Parmi les autres "raisons d’espérer", le numéro un Congolais d’épingler "l’assainissement du climat des affaires et de l’appareil judiciaire". Comme à son habitude, l’homme confond les textes légaux promulgués en ces matières et les réalités sur le terrain. Pour lui, "projet" et "réalisation" c’est du pareil au même.

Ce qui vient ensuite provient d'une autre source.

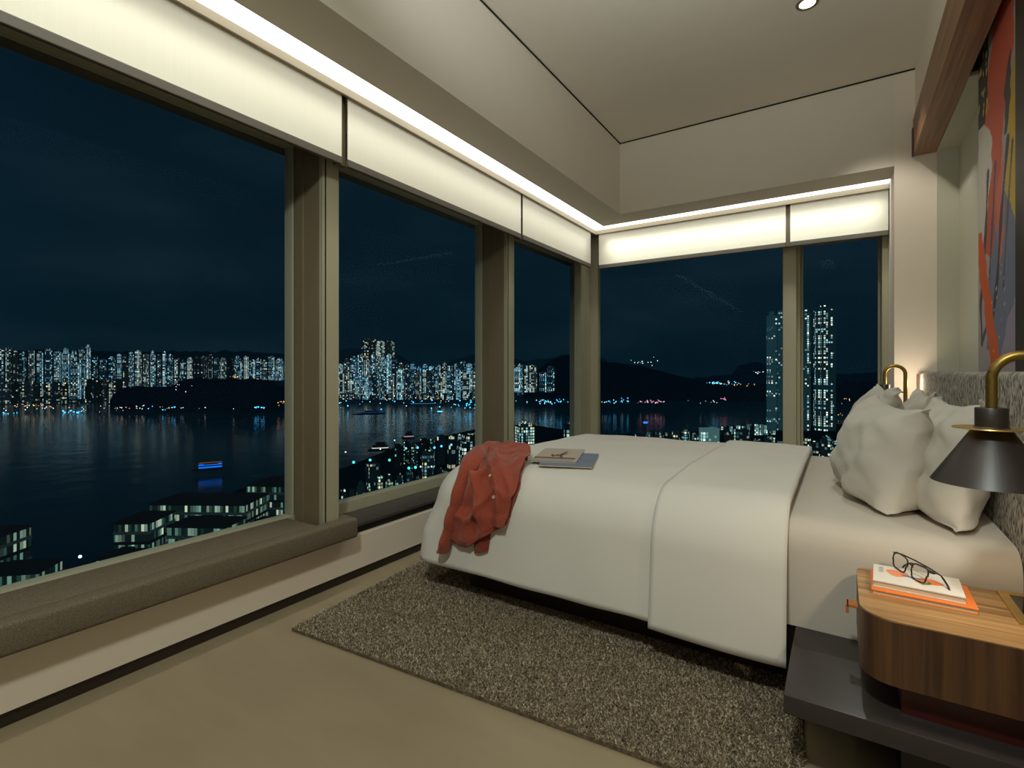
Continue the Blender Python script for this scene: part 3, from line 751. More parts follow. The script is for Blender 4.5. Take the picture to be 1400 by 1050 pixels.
# ================================================================== OUTSIDE: harbour city at night
SEA = -120.0
def pmix(nt, a, b, fac):
    mx = N(nt, 'ShaderNodeMixRGB'); nt.links.new(fac, mx.inputs['Fac'])
    for k, x in (('Color1', a), ('Color2', b)):
        if isinstance(x, tuple): mx.inputs[k].default_value = (*x, 1)
        else: nt.links.new(x, mx.inputs[k])
    return mx.outputs[0]
def city_mat(name, cw=5, ch=6, lit=.35, strength=1.0, wall=(14,26,32), cols=((90,150,190),(150,200,210),(205,215,190)), stairs=.12, fill=.75):
    m, nt, p = new_mat(name); nt.nodes.remove(p)
    tc = N(nt, 'ShaderNodeTexCoord'); sx = N(nt, 'ShaderNodeSeparateXYZ'); nt.links.new(tc.outputs['Object'], sx.inputs[0])
    oi = N(nt, 'ShaderNodeObjectInfo')
    def mt(op, a, b=None):
        n = N(nt, 'ShaderNodeMath', operation=op)
        for i, x in enumerate((a, b)):
            if x is None: continue
            if isinstance(x, (int, float)): n.inputs[i].default_value = x
            else: nt.links.new(x, n.inputs[i])
        return n.outputs[0]
    seed = mt('MULTIPLY', oi.outputs['Random'], 371.0)
    u = mt('DIVIDE', mt('ADD', sx.outputs[0], sx.outputs[1]), cw); w = mt('DIVIDE', sx.outputs[2], ch)
    cu, cz = mt('FLOOR', u), mt('FLOOR', w)
    cb = N(nt, 'ShaderNodeCombineXYZ'); nt.links.new(cu, cb.inputs[0]); nt.links.new(cz, cb.inputs[1]); nt.links.new(seed, cb.inputs[2])
    wn = N(nt, 'ShaderNodeTexWhiteNoise', noise_dimensions='3D'); nt.links.new(cb.outputs[0], wn.inputs['Vector'])
    sc = N(nt, 'ShaderNodeSeparateColor'); nt.links.new(wn.outputs['Color'], sc.inputs[0])
    cb2 = N(nt, 'ShaderNodeCombineXYZ'); nt.links.new(cu, cb2.inputs[0]); nt.links.new(mt('ADD', seed, 7.3), cb2.inputs[2])
    wc = N(nt, 'ShaderNodeTexWhiteNoise', noise_dimensions='3D'); nt.links.new(cb2.outputs[0], wc.inputs['Vector'])
    colsel = mt('GREATER_THAN', wc.outputs['Value'], 1-stairs)
    thr = mt('ADD', mt('MULTIPLY', colsel, .45), mt('MULTIPLY', mt('ADD', .35, mt('MULTIPLY', oi.outputs['Random'], 1.3)), lit))
    on = mt('LESS_THAN', sc.outputs[0], thr)
    br = mt('POWER', sc.outputs[1], 2.2)
    br = mt('ADD', mt('MULTIPLY', br, 1.0), mt('ADD', .10, mt('MULTIPLY', colsel, .25)))
    fu = mt('LESS_THAN', mt('FRACT', u), fill); fz = mt('LESS_THAN', mt('FRACT', w), fill)
    e = mt('MULTIPLY', mt('MULTIPLY', on, br), mt('MULTIPLY', fu, fz))
    geo = N(nt, 'ShaderNodeNewGeometry'); sg = N(nt, 'ShaderNodeSeparateXYZ'); nt.links.new(geo.outputs['Normal'], sg.inputs[0])
    e = mt('MULTIPLY', e, mt('LESS_THAN', mt('ABSOLUTE', sg.outputs[2]), .5))
    rp = N(nt, 'ShaderNodeValToRGB'); el = rp.color_ramp.elements
    el[0].color = (*lin(cols[0]), 1); el[1].color = (*lin(cols[-1]), 1); el[1].position = .95
    for i, c in enumerate(cols[1:-1]):
        x = el.new((i+1)/(len(cols)-1)*.9); x.color = (*lin(c), 1)
    nt.links.new(sc.outputs[2], rp.inputs[0])
    e1 = N(nt, 'ShaderNodeEmission'); nt.links.new(rp.outputs[0], e1.inputs[0]); nt.links.new(mt('MULTIPLY', e, strength), e1.inputs[1])
    e2 = N(nt, 'ShaderNodeEmission'); e2.inputs[0].default_value = (*lin(wall), 1); nt.links.new(mt('ADD', .45, mt('MULTIPLY', oi.outputs['Random'], .9)), e2.inputs[1])  # constant faint glow put in for light falling on the walls
    ad = N(nt, 'ShaderNodeAddShader'); nt.links.new(e1.outputs[0], ad.inputs[0]); nt.links.new(e2.outputs[0], ad.inputs[1])
    nt.links.new(ad.outputs[0], nt.nodes['Material Output'].inputs['Surface'])
    m.cycles.emission_sampling = 'NONE'
    return m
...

A preuve, "l’assainissement du climat des affaires" claironné par "Kabila" n’a pas empêché la RD Congo à caracoler, cette année encore, dans le peloton de queue des mauvais élèves de "Doing business". Du côté de la justice, les magistrats congolais n’ont pas rompu avec les "antivaleurs". Ils sont toujours impliqués dans diverses combines dont les conflits fonciers montés de toutes pièces par des agents véreux du cadastre.

Pendant que les Congolais sont loin de manger à leur faim, "Kabila" fait l’éloge de la "relance de la production agricole grâce à la mise en service de milliers de tracteurs et à la réhabilitation de fermes agricoles pilotes." Il n’a pas oublié la sacro-sainte "reconstruction des infrastructures" en annonçant "l’accélération des travaux à travers la modernisation de la voirie urbaine, particulièrement à Kinshasa, la réouverture de plusieurs axes routiers d’importance nationale, l’asphaltage de centaines de kilomètres de routes, la construction ou la réhabilitation de ponts et la mise en service de bacs". Pas un mot sur les réponses données aux besoins essentiels de la population.

A en croire le "raïs", la diplomatie congolaise a subi une "profonde restructuration" suite à la conférence diplomatique qui s’est tenue à Kinshasa. Une fois de plus le «raïs» a étalé son incapacité à faire le départ entre les résolutions annoncées lors de ces assises et les réformes réellement accomplies.